Touring the coast and countryside of Britain and the Continent in comfort is one of the delights of motorhome ownership. It’s surprising how quickly we become more hardy as we get acclimatised to the varying temperatures outdoors. And after all, we can always jump back inside the ‘van and shelter from the elements any time we want, all year round.

There is nothing more delicious than eating your bacon and eggs for breakfast al fresco, just so long as the wind doesn’t blow the toast away!

For those days when the breeze is a bit chilly it’s great to have a light windbreak that packs down small enough to fit in the motorhome locker with your folding chairs. 

If you have children or dogs, windbreaks make a fantastic fence to let the smaller members of your entourage know where the boundaries lie. Even adults touring together find windbreaks handy to mark out a little area of privacy – and mark the pitch on a campsite so that it’s clear you’ll be returning at the end of the day to ‘your’ pitch!

We tested a batch of windbreaks to find out which are the best accessories to take on motorhome holidays. We wanted to know if there were any windbreaks that would withstand really high winds? Sadly the answer is no – they’re generally designed for moderate breezes.

We checked the material strength and stability of all the windbreaks and also factored in such practical considerations as the storage space needed to pack it on board, the weight out of your payload and whether it could be attached to a driveaway awning or directly to your motorhome.

We were surprised to find that some windbreaks are designed to let the breeze come whistling in around your feet. Thick socks and boots are one solution to this ground level gap – but it’s hardly ideal, since any children or pets will take it as an unofficial exit route. Give them an inch and they’ll take a country mile!

We like windbreaks that come with window panels, too, since you get all the privacy and shelter you need around your portable barbecue, camping chairs and table with coolbox full of drinks, plus a lovely view if there is one available from your pitch.

Guy ropes are a fantastic addition to modern windbreaks and we like it when there are two per post, even better if they’re supplied ready-attached to the windbreak with some tough webbing.

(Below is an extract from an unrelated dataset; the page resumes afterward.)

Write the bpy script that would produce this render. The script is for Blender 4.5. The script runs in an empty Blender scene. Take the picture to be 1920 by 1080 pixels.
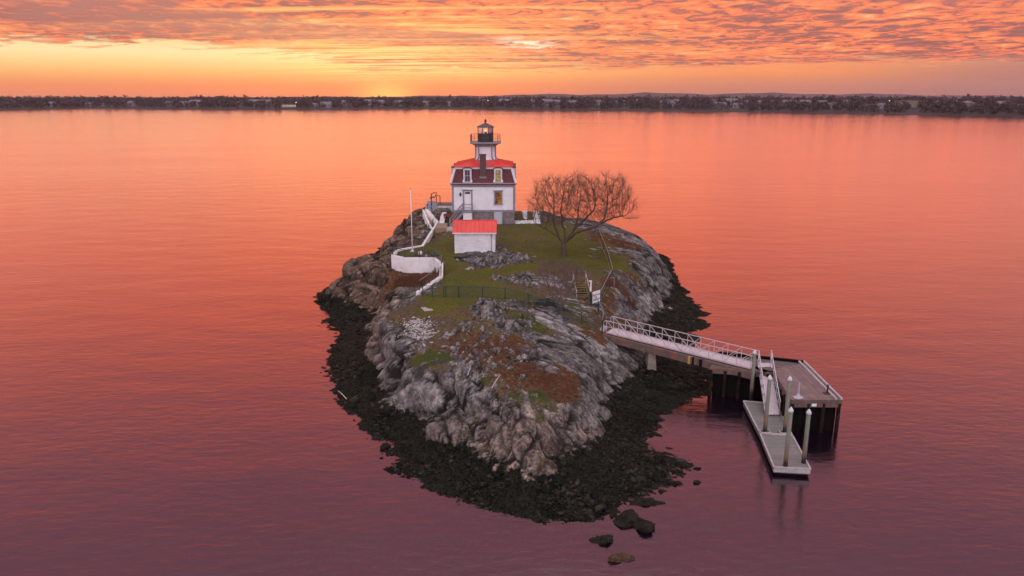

When the wind keeps changing its mind and blows in many directions in the course of a few hours, we’ve found that a tensioned single line will only hold a post up vertically when the wind is against it, but will tend to slump towards the line when the breeze dies down. If there are two lines per pole, we’ve found that this will keep it vertical at all times, whichever way the wind blows. 

We tested the Coleman Windshield XL, Kampa Break, Outwell Premium Round Windscreen, Easy Camp Surf, Kampa Deluxe Windbreak, SunnCamp Windjammer, Vango 5 Pole Windbreak, Halfords Urban Escape Camping, Trespass Windbreak, Quest 7 Pole Family Windbreak and Vango Adventure Windbreak.

Here’s what we thought of the Coleman Windshield XL, priced at £49.99 at the time of our test.

This windbreak is massive, measuring 7.5m long by 1.65m high. Yet it will fit into a motorhome locker, because it folds down into a bag that is just 70cm x 15cm x 15cm. It’s not too hefty for your ‘van’s payload, either, because it weighs just 3.8kg. The secret weapon in developing such a lightweight windbreak is that the poles are made of glass fibre, not steel. This is a good material for pole stability, too, because they will flex in the stronger winds, absorbing much of the force. This takes some of the strain away from the sheet material and the guy ropes. We like having two guy lines per pole, but there is one snag, in that if you place the lines at too steep an angle, the poles may flex too much.